>> START Recorded information

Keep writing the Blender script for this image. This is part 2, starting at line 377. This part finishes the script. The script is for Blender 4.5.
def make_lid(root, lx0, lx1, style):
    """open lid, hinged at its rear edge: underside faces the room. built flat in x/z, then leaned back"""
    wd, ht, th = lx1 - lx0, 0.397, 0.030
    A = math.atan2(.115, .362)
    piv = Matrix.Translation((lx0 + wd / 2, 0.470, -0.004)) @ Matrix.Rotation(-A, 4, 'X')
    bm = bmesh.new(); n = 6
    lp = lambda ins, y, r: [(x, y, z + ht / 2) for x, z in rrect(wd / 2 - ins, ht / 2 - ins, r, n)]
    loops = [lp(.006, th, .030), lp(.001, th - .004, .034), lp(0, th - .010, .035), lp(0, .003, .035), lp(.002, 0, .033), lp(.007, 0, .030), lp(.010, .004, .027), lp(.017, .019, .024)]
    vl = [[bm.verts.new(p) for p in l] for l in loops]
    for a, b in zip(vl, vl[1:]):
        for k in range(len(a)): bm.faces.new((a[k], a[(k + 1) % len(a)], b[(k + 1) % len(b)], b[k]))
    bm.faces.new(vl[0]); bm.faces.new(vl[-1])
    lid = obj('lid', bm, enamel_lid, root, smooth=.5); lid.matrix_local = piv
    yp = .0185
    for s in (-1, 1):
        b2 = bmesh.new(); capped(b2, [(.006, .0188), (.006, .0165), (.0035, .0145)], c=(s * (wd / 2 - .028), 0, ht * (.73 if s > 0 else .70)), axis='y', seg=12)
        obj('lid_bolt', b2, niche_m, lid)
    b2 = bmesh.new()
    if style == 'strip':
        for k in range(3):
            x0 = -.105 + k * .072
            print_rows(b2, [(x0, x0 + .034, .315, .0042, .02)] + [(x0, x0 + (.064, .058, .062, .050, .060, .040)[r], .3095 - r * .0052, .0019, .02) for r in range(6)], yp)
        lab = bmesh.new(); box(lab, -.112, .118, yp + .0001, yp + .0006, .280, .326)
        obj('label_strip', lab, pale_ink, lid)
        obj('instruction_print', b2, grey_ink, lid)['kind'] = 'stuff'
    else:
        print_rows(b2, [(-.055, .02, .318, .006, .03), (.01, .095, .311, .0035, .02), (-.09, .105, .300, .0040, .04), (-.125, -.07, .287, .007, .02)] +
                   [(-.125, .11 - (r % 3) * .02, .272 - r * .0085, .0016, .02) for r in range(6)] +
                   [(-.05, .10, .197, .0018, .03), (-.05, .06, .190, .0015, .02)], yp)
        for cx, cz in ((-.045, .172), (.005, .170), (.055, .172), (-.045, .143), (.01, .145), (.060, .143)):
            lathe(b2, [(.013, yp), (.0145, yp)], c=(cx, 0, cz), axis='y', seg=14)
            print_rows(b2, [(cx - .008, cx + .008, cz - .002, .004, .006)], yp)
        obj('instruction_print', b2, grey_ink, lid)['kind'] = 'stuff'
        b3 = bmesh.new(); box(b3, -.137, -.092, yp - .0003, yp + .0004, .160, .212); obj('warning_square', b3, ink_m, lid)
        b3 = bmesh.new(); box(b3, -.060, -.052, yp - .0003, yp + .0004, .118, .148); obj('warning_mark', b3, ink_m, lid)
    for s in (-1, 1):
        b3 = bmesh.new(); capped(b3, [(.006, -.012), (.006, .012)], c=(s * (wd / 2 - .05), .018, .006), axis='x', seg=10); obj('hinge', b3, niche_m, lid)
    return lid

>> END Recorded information

Requirement: Reproduce the data in full, exactly as presented.

Written answer:
Keep writing the Blender script for this image. This is part 2, starting at line 377. This part finishes the script. The script is for Blender 4.5.
def make_lid(root, lx0, lx1, style):
    """open lid, hinged at its rear edge: underside faces the room. built flat in x/z, then leaned back"""
    wd, ht, th = lx1 - lx0, 0.397, 0.030
    A = math.atan2(.115, .362)
    piv = Matrix.Translation((lx0 + wd / 2, 0.470, -0.004)) @ Matrix.Rotation(-A, 4, 'X')
    bm = bmesh.new(); n = 6
    lp = lambda ins, y, r: [(x, y, z + ht / 2) for x, z in rrect(wd / 2 - ins, ht / 2 - ins, r, n)]
    loops = [lp(.006, th, .030), lp(.001, th - .004, .034), lp(0, th - .010, .035), lp(0, .003, .035), lp(.002, 0, .033), lp(.007, 0, .030), lp(.010, .004, .027), lp(.017, .019, .024)]
    vl = [[bm.verts.new(p) for p in l] for l in loops]
    for a, b in zip(vl, vl[1:]):
        for k in range(len(a)): bm.faces.new((a[k], a[(k + 1) % len(a)], b[(k + 1) % len(b)], b[k]))
    bm.faces.new(vl[0]); bm.faces.new(vl[-1])
    lid = obj('lid', bm, enamel_lid, root, smooth=.5); lid.matrix_local = piv
    yp = .0185
    for s in (-1, 1):
        b2 = bmesh.new(); capped(b2, [(.006, .0188), (.006, .0165), (.0035, .0145)], c=(s * (wd / 2 - .028), 0, ht * (.73 if s > 0 else .70)), axis='y', seg=12)
        obj('lid_bolt', b2, niche_m, lid)
    b2 = bmesh.new()
    if style == 'strip':
        for k in range(3):
            x0 = -.105 + k * .072
            print_rows(b2, [(x0, x0 + .034, .315, .0042, .02)] + [(x0, x0 + (.064, .058, .062, .050, .060, .040)[r], .3095 - r * .0052, .0019, .02) for r in range(6)], yp)
        lab = bmesh.new(); box(lab, -.112, .118, yp + .0001, yp + .0006, .280, .326)
        obj('label_strip', lab, pale_ink, lid)
        obj('instruction_print', b2, grey_ink, lid)['kind'] = 'stuff'
    else:
        print_rows(b2, [(-.055, .02, .318, .006, .03), (.01, .095, .311, .0035, .02), (-.09, .105, .300, .0040, .04), (-.125, -.07, .287, .007, .02)] +
                   [(-.125, .11 - (r % 3) * .02, .272 - r * .0085, .0016, .02) for r in range(6)] +
                   [(-.05, .10, .197, .0018, .03), (-.05, .06, .190, .0015, .02)], yp)
        for cx, cz in ((-.045, .172), (.005, .170), (.055, .172), (-.045, .143), (.01, .145), (.060, .143)):
            lathe(b2, [(.013, yp), (.0145, yp)], c=(cx, 0, cz), axis='y', seg=14)
            print_rows(b2, [(cx - .008, cx + .008, cz - .002, .004, .006)], yp)
        obj('instruction_print', b2, grey_ink, lid)['kind'] = 'stuff'
        b3 = bmesh.new(); box(b3, -.137, -.092, yp - .0003, yp + .0004, .160, .212); obj('warning_square', b3, ink_m, lid)
        b3 = bmesh.new(); box(b3, -.060, -.052, yp - .0003, yp + .0004, .118, .148); obj('warning_mark', b3, ink_m, lid)
    for s in (-1, 1):
        b3 = bmesh.new(); capped(b3, [(.006, -.012), (.006, .012)], c=(s * (wd / 2 - .05), .018, .006), axis='x', seg=10); obj('hinge', b3, niche_m, lid)
    return lid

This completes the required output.